Rotem Rogovsky Israel Skyproand
Rotem Rogovsky, CEO of Skyproand a co-founder of the Israeli army’s drone unit.

Rogovsky pointed to the accessibility and low cost of such weapons as a key factor behind their proliferation. According to him, some drones are assembled from commercially available components that are inexpensive and easy to obtain, making them difficult to track or intercept.

He warned that the implications extend beyond Lebanon, with other armed groups in the region closely monitoring and potentially replicating Hezbollah’s tactics. Modern battlefields, he said, are increasingly defined by elusive, fast-moving threats that combine drones with other forms of attack.

While a new counter-drone system is under development and could be deployed within months, Rogovsky cautioned it would not offer a complete solution, citing the speed and small size of the drones.

Looking ahead, he said future conflicts will be dominated by unmanned systems. “The next war will be a war of robots and drones,” he said, emphasizing that the key challenge is no longer detection, but the ability to respond and neutralize threats within seconds.

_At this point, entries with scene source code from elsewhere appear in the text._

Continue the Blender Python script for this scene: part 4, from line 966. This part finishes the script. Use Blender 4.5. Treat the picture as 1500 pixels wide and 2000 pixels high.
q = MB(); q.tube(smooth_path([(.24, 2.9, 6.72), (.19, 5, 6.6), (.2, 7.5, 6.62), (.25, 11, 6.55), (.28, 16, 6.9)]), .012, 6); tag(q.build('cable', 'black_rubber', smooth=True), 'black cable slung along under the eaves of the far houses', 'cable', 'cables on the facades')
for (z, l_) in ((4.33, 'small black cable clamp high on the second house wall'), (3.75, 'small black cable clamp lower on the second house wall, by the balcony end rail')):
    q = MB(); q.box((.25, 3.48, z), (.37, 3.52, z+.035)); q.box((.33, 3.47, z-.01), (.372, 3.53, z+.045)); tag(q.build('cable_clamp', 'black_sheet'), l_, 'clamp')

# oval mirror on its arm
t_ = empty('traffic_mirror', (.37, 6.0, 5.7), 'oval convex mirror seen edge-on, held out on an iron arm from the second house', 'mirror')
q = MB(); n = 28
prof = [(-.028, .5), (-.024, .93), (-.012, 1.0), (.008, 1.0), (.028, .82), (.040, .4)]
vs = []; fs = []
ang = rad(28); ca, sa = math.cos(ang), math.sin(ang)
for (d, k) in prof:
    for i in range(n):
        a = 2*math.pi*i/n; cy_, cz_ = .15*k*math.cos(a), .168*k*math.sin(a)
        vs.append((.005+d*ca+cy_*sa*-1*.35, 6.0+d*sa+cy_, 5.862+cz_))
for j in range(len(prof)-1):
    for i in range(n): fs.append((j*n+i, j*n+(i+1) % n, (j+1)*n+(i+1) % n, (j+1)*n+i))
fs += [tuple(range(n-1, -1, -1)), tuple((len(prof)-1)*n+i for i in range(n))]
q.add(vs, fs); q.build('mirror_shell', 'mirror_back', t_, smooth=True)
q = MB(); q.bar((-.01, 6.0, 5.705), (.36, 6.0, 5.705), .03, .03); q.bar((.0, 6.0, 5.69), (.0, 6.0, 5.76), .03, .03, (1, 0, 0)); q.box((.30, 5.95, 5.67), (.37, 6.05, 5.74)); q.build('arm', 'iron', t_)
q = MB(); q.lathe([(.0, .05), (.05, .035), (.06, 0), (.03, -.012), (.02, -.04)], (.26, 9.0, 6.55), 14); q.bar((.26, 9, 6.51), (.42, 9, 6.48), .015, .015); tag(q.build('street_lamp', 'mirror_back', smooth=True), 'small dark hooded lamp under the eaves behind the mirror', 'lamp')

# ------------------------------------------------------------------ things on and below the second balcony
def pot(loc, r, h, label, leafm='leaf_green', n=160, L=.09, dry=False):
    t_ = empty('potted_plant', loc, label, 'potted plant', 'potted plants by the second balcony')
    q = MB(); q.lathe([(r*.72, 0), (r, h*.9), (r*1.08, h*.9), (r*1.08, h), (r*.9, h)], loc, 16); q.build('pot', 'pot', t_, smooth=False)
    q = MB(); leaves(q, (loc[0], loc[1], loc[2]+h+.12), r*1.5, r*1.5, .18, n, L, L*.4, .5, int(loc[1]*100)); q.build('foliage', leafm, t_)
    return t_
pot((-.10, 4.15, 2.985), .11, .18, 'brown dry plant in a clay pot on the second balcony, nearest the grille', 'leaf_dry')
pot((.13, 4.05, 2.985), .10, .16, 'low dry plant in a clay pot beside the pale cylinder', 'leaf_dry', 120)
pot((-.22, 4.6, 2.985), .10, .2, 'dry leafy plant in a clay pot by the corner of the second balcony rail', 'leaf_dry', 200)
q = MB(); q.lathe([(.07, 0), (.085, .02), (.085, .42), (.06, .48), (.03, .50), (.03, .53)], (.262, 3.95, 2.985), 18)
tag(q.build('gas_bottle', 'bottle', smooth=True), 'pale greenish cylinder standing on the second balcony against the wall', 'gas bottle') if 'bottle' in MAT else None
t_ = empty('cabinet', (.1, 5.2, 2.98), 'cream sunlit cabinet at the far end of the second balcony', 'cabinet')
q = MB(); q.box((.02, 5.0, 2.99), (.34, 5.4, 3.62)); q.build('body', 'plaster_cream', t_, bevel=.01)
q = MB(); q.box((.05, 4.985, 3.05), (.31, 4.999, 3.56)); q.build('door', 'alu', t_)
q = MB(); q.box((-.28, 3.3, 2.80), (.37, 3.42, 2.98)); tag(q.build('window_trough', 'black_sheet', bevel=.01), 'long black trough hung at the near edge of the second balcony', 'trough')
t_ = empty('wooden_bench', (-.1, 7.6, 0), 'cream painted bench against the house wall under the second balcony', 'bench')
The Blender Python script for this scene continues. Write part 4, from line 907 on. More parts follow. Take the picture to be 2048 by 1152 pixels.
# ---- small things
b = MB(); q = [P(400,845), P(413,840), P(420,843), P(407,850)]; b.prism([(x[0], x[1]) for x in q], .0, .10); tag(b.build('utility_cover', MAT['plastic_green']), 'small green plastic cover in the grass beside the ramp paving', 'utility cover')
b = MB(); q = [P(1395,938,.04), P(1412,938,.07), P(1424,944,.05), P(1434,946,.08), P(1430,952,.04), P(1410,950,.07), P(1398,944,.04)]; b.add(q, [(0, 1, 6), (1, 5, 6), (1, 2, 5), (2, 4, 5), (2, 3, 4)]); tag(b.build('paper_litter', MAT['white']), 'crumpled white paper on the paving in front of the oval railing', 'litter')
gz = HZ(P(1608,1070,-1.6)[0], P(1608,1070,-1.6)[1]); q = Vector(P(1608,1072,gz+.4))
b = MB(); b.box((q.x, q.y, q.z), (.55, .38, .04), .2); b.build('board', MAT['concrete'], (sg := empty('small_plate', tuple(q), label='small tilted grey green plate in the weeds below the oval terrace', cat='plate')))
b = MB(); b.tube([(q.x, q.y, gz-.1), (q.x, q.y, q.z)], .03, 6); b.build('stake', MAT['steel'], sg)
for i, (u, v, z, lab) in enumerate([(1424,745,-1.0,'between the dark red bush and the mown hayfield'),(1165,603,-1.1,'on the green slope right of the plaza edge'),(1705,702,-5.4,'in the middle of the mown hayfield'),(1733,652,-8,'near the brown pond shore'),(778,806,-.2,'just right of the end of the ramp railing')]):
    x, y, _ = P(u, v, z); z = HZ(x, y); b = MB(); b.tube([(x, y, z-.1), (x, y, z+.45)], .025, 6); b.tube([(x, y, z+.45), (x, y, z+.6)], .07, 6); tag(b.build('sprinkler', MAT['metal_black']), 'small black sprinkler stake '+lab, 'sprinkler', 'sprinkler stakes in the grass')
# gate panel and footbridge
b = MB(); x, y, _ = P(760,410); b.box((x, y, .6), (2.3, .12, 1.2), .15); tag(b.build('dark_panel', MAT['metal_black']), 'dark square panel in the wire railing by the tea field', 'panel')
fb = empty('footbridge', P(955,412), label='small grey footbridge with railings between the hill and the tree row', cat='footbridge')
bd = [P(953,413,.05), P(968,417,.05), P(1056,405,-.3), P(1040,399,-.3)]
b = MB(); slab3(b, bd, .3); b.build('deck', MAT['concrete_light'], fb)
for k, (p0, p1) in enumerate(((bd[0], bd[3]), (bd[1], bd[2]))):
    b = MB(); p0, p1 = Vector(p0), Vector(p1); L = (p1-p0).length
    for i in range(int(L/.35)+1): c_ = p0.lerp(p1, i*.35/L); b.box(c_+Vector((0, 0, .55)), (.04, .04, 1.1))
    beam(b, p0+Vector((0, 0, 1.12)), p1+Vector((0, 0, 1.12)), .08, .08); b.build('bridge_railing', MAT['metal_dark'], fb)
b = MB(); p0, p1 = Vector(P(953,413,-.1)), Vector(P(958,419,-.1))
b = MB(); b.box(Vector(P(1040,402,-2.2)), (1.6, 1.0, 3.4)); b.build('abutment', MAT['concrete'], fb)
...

Reflecting on lessons from the war in Ukraine, Rogovsky acknowledged Israel’s delayed response: “The Ukrainians—you have to take your hat off to them. They work amazingly. Unfortunately, we woke up too late, and now we are trying to catch up as quickly as possible.”

Eralier on Wednesday, Hezbollah released a new video showing a drone strike targeting an Israeli Merkava in the vicinity of the Khirbet Al-Manara site on the southern Lebanese border.

The strike, dated on Tuesday, May 12, is one of several operations carried out by Hezbollah’s Islamic Resistance as part of the group’s Eaten Straw Battle.